5 Money Management Tips for Small Business Owners

Running a small business is no easy feat. As rewarding as the experience of working for yourself can be, there is a lot of responsibility involved and plenty of risks. In fact, more than half of new businesses will fail in their first year. One of the main causes of failure, is the inability to properly manage finances. Accounting is a pivotal component of operating a business of any kind and should be done with careful attention to detail. As many entrepreneurs have never worked in accounting, many rudimentary mistakes are made, which can prove costly to come back from.

Though hiring an accountant is essentially the best way to safeguard your company finances, learning and developing efficient money management practices early on can save you from problems later. Below are a few financial management tips to consider for your small business:

  • Create a Budget and Stick to it

Though it may seem like a chore to keep track of all your company costs, a budget is a necessary piece of financial management. Other than tracking expenses, budgets can help business owners to make informed financial decisions. Giving them a clear picture of revenue and expenses, business owners have an easier time assessing where their funds are going, where they can cut back, and essentially where they can invest to grow the business.

  • Establish an Invoicing Payment System

Many companies use invoices to bill their customers, providing a product or service upfront with the promise to pay from the customer. While extending “credit” to customers is a great way to potentially increase your revenue, it’s only beneficial when the invoices are paid in a timely fashion. Establishing an invoicing system right away should help you to manage your finances a lot easier.

Some effective invoice payment tips would include creating invoices with clear and accurate information including company contact, due date, products and/or services, forms of payment accepted, address and where to send payments, and payment terms. Having a good backup plan is also advised for when invoices aren’t being paid promptly. This might include working with an invoice factoring company. Invoice factoring is a service that business owners can use to boost their cash flow. Companies like TBS Factoring buy outstanding invoices from companies for cash. You take the cash and they wait to get paid from the customers.

  • Always Pay Your Taxes

As you did when you were employed, as an entrepreneur you’ll be required to pay small business taxes. Depending on how much you earn, this tax could be required quarterly to avoid penalties and fees. While you may not be able to afford a tax accountant, it may be worth consulting them during your first year to familiarize yourself with how to handle issues going forward. They can provide industry insight to help you save money and remain in compliance with the IRS.

  • Save as Much as You Can

A savvy business owner will always look for opportunities to cut back and save. Although business expenses are necessary, there are affordable solutions that can save time and money. Whether it’s finding a new vendor for inventory or supply shipments, investing in new software to streamline processes, or outsourcing instead of hiring in-house staff, the less money your business operates on, the more revenue you can generate.

  • Separate Your Personal from Your Business

When starting a business, many entrepreneurs make the mistake of combining their personal and business finances.

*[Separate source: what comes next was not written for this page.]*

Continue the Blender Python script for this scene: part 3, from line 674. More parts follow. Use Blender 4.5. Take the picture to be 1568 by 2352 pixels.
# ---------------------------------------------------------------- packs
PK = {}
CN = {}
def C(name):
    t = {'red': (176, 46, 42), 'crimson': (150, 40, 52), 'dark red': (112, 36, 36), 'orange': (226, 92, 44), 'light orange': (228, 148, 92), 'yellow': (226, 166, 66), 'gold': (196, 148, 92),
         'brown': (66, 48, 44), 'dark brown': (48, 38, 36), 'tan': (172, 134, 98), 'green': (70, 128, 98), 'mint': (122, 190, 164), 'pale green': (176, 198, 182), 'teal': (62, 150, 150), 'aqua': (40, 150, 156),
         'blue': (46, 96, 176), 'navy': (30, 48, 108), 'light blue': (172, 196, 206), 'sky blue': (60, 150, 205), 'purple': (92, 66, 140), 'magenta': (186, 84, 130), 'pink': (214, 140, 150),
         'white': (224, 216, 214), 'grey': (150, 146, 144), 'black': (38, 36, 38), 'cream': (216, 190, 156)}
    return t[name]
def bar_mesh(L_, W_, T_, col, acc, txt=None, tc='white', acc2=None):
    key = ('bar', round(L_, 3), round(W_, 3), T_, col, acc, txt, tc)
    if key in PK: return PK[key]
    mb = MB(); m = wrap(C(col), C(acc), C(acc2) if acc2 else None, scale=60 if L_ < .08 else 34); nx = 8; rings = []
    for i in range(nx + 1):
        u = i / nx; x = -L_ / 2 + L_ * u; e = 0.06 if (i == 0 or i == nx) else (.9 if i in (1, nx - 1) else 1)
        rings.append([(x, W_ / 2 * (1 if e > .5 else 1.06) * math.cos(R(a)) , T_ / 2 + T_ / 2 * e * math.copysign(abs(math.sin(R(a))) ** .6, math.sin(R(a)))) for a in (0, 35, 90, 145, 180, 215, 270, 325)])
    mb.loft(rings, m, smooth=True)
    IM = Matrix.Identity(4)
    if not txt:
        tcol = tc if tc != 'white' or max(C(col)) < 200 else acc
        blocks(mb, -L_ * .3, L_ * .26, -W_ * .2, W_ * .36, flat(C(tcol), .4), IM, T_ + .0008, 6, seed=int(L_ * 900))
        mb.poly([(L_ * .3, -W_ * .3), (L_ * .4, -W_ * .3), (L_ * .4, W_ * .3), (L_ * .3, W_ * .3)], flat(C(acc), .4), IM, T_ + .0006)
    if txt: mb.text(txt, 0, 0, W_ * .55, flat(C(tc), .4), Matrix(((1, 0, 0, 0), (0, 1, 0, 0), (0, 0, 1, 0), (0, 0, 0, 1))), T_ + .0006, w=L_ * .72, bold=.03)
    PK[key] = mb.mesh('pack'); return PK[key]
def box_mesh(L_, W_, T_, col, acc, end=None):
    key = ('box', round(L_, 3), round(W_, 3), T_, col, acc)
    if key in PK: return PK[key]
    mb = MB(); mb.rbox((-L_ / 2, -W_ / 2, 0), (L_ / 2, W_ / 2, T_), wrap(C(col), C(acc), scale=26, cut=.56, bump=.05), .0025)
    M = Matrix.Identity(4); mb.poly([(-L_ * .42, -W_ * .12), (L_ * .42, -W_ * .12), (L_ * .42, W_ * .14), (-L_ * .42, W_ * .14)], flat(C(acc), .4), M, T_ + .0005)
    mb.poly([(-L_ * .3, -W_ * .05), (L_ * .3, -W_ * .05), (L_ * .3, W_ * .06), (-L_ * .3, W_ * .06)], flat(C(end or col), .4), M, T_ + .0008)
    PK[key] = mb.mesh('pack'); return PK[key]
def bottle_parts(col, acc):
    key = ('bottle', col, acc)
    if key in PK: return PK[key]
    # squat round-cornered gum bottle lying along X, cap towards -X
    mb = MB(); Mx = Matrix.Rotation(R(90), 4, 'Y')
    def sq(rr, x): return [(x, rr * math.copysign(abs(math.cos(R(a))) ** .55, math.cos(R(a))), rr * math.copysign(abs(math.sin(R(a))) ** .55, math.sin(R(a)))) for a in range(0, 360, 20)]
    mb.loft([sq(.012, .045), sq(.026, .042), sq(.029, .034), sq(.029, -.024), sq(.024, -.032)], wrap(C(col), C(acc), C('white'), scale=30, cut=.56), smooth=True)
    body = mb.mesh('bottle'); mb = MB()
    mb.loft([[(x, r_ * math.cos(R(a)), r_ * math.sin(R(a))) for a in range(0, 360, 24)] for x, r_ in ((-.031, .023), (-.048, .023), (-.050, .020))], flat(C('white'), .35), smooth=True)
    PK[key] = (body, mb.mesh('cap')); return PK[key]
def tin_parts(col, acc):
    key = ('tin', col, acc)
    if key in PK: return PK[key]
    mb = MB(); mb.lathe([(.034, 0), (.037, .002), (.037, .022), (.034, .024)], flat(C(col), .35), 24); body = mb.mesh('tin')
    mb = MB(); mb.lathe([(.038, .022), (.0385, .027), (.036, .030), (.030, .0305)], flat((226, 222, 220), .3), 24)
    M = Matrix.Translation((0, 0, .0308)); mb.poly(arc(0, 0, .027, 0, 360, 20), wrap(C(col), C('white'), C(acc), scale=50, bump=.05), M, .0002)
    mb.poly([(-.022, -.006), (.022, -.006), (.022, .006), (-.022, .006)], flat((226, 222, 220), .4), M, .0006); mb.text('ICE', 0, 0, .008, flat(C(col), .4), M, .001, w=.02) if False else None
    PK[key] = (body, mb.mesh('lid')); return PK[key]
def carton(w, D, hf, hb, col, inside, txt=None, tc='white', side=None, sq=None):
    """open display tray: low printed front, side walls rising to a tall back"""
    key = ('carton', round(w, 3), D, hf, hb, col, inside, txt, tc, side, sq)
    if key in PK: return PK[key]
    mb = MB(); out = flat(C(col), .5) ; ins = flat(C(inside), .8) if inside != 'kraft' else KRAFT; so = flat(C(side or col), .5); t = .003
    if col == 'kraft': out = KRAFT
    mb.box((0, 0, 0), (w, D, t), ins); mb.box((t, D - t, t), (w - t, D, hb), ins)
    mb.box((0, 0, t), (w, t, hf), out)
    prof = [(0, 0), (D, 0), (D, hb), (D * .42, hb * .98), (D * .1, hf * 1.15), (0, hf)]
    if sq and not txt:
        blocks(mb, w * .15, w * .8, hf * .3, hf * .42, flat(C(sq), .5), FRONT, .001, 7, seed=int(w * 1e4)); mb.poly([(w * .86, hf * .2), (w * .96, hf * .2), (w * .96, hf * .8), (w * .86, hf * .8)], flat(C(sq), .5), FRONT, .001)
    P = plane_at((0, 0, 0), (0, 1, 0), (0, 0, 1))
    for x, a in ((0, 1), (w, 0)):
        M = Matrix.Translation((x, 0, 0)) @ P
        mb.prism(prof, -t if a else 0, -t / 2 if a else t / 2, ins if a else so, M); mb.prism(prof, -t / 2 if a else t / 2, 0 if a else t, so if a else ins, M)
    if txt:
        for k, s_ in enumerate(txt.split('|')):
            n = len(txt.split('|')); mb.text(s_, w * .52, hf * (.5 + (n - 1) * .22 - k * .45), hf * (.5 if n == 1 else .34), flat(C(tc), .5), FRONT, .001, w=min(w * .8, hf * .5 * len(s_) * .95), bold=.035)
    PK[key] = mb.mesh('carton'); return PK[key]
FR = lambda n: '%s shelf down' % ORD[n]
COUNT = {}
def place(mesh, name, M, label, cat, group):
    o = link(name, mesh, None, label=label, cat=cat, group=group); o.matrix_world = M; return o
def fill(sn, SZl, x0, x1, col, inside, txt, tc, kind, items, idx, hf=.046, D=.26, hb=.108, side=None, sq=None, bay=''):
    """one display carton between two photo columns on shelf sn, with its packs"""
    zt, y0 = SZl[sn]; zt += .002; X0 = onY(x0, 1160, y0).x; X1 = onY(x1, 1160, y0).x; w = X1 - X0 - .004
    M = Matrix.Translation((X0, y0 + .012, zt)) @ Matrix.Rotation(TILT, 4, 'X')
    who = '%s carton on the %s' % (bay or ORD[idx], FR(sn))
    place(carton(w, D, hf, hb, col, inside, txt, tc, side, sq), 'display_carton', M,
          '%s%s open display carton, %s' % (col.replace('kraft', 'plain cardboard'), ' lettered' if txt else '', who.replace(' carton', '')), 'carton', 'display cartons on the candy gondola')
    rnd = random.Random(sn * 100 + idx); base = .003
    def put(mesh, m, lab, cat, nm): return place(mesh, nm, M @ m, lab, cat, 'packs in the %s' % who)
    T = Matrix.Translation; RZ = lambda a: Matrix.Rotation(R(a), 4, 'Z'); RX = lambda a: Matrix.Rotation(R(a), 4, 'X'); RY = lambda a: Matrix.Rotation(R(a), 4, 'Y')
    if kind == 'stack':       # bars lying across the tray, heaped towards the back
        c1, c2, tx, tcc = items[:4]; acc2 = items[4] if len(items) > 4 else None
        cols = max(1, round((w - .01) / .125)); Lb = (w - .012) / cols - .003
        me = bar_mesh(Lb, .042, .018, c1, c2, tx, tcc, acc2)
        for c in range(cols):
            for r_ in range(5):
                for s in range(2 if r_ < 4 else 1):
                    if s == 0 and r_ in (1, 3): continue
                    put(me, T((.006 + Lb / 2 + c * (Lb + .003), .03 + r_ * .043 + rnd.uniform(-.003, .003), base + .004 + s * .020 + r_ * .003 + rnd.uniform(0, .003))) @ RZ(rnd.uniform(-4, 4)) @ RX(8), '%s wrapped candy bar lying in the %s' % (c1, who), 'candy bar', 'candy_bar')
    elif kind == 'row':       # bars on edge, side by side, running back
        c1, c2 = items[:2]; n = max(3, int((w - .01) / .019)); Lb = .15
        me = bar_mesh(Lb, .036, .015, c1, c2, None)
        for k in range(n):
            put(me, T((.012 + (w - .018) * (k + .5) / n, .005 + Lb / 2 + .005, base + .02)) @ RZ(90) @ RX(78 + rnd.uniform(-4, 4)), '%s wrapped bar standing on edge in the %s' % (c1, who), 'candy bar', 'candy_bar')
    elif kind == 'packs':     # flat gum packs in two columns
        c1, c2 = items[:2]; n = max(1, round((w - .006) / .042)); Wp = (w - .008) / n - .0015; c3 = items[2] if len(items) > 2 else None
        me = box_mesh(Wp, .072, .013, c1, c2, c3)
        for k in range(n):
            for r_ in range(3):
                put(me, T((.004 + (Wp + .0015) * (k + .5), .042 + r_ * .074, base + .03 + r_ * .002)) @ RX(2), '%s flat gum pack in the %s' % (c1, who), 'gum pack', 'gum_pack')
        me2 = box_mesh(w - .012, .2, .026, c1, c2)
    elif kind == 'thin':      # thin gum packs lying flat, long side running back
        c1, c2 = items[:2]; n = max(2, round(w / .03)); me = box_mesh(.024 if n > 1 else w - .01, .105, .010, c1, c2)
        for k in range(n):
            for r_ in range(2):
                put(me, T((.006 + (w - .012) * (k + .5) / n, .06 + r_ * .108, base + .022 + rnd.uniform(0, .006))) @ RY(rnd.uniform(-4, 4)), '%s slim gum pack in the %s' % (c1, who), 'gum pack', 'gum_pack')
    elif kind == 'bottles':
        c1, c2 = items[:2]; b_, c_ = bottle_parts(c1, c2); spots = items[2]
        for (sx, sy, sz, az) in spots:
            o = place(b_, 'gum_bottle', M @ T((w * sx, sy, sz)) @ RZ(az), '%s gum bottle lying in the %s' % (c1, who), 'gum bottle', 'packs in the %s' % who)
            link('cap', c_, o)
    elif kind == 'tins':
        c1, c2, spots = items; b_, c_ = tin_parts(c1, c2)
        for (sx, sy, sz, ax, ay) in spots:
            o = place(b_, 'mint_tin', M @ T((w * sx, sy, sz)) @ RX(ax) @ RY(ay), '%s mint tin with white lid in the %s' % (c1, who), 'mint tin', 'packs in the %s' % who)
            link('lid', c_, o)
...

Depositing funds and spending from the same accounts can make it difficult to see your company finances. Consider creating separate checking and savings accounts for your business funds. This way, you’re fully aware of what your business expenditures are, where you’re overspending, and essentially how you can best save to advance the business. It will also make reporting taxes easier.

Every business will have highs and lows when it comes to finances, however, creating an effective strategy for managing company funds can minimize the risks and ultimately help you prepare. If your small business finances are all over the place, consider an audit to determine what you’re doing wrong. Then, use the above-mentioned steps to develop a plan of action for getting your finances back on track.